Dataset excerpts.
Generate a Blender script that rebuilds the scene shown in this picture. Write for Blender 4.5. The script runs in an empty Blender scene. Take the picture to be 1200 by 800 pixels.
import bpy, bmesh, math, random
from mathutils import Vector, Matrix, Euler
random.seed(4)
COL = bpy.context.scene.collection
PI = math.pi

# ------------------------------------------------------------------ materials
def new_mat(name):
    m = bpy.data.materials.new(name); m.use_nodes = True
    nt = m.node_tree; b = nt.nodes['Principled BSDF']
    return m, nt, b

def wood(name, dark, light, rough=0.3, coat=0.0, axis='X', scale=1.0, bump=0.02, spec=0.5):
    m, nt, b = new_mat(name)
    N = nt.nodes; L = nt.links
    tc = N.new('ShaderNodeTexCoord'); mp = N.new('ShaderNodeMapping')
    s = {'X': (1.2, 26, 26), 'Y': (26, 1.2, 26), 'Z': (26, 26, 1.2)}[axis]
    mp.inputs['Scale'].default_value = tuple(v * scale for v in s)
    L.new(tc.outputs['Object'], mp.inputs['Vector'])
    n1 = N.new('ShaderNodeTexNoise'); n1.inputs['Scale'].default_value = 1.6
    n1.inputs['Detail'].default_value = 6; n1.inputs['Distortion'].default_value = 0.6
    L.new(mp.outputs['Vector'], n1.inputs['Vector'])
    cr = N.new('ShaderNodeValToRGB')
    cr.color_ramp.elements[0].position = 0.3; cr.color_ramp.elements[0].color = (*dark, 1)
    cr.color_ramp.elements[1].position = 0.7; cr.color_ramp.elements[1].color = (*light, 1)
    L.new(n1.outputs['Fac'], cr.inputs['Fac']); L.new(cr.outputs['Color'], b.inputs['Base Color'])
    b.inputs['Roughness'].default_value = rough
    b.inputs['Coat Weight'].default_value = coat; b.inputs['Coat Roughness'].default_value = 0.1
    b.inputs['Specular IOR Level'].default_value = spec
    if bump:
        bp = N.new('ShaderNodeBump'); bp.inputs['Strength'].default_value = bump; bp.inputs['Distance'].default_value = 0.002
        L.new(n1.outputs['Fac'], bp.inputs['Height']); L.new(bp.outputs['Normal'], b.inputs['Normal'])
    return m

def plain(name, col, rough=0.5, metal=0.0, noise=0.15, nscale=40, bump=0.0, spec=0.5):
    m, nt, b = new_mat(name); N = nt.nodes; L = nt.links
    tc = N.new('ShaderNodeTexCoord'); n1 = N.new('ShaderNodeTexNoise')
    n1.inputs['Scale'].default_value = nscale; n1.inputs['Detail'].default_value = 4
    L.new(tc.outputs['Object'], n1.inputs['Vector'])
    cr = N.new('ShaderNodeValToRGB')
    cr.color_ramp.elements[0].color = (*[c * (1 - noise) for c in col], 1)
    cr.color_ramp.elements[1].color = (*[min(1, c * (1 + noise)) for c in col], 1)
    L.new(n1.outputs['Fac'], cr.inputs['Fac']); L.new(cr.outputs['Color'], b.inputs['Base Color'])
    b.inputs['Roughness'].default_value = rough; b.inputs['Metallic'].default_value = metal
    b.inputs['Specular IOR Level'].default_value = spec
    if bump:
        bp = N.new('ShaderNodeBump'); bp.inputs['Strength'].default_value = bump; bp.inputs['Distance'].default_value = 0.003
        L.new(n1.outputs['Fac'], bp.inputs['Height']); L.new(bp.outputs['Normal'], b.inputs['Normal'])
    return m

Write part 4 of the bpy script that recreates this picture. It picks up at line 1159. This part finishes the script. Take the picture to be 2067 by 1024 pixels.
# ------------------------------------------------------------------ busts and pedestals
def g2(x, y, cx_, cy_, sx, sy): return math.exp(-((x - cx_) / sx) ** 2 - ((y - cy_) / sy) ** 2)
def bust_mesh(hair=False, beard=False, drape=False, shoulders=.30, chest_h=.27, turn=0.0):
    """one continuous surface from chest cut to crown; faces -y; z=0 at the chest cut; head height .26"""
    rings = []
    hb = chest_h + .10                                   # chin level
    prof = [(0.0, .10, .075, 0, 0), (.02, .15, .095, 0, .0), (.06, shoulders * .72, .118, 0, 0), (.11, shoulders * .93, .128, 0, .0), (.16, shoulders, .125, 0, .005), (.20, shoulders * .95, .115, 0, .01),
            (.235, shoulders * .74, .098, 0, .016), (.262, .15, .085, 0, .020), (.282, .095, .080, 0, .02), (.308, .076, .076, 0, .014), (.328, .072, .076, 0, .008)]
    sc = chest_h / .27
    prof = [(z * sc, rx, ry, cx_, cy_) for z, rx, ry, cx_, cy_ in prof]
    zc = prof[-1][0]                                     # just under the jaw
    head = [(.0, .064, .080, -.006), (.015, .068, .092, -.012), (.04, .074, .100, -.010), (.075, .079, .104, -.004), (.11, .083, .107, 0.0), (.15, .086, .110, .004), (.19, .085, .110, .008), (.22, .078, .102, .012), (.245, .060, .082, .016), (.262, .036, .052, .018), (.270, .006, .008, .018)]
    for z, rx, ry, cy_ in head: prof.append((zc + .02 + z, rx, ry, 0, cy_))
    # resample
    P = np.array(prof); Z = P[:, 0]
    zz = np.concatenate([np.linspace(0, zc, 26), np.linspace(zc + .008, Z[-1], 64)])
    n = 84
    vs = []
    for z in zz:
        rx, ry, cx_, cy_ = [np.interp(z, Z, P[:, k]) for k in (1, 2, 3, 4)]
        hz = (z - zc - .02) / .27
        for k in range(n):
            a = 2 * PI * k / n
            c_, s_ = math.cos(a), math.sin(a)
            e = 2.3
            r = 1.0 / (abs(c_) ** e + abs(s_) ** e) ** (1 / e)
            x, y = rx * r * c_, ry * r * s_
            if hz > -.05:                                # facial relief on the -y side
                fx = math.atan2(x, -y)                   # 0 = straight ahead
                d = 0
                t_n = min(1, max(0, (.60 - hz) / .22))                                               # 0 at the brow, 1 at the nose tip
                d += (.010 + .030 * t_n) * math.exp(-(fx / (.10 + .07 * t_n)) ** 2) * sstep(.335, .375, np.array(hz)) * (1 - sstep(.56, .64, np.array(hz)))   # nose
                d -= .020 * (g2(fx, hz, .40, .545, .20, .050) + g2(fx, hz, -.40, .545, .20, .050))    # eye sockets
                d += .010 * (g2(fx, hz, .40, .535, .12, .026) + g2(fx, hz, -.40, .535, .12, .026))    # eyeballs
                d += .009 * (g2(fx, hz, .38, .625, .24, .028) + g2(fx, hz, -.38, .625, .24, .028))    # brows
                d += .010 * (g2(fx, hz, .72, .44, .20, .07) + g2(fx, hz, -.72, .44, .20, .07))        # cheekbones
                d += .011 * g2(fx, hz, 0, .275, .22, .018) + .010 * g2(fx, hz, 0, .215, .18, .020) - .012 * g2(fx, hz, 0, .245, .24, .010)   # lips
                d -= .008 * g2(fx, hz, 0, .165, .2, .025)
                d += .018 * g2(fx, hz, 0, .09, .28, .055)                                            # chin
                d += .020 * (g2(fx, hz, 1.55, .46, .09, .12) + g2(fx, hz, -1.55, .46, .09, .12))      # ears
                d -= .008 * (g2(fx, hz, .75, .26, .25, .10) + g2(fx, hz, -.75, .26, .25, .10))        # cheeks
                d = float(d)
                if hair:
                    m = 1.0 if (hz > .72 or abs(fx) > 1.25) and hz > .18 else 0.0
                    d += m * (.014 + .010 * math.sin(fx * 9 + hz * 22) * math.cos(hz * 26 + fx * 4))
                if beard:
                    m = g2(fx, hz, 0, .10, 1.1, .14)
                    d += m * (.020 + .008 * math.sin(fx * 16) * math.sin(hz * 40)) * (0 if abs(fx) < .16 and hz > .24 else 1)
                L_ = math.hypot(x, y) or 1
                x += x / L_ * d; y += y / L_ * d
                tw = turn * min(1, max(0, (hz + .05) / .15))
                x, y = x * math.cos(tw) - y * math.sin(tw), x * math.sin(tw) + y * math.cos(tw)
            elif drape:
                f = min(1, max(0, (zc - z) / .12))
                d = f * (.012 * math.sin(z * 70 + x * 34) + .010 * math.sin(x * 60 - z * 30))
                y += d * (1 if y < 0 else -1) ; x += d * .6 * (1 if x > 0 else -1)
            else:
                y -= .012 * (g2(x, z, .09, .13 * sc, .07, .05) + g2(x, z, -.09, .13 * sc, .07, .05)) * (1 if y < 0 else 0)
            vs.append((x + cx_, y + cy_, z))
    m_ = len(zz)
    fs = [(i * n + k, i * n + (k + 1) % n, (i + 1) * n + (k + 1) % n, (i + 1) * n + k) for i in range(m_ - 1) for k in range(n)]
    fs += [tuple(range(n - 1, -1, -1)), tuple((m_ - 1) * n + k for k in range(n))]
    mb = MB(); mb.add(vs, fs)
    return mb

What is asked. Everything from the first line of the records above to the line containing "return m, nt, b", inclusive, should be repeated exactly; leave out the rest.

Answer below.
Generate a Blender script that rebuilds the scene shown in this picture. Write for Blender 4.5. The script runs in an empty Blender scene. Take the picture to be 1200 by 800 pixels.
import bpy, bmesh, math, random
from mathutils import Vector, Matrix, Euler
random.seed(4)
COL = bpy.context.scene.collection
PI = math.pi

# ------------------------------------------------------------------ materials
def new_mat(name):
    m = bpy.data.materials.new(name); m.use_nodes = True
    nt = m.node_tree; b = nt.nodes['Principled BSDF']
    return m, nt, b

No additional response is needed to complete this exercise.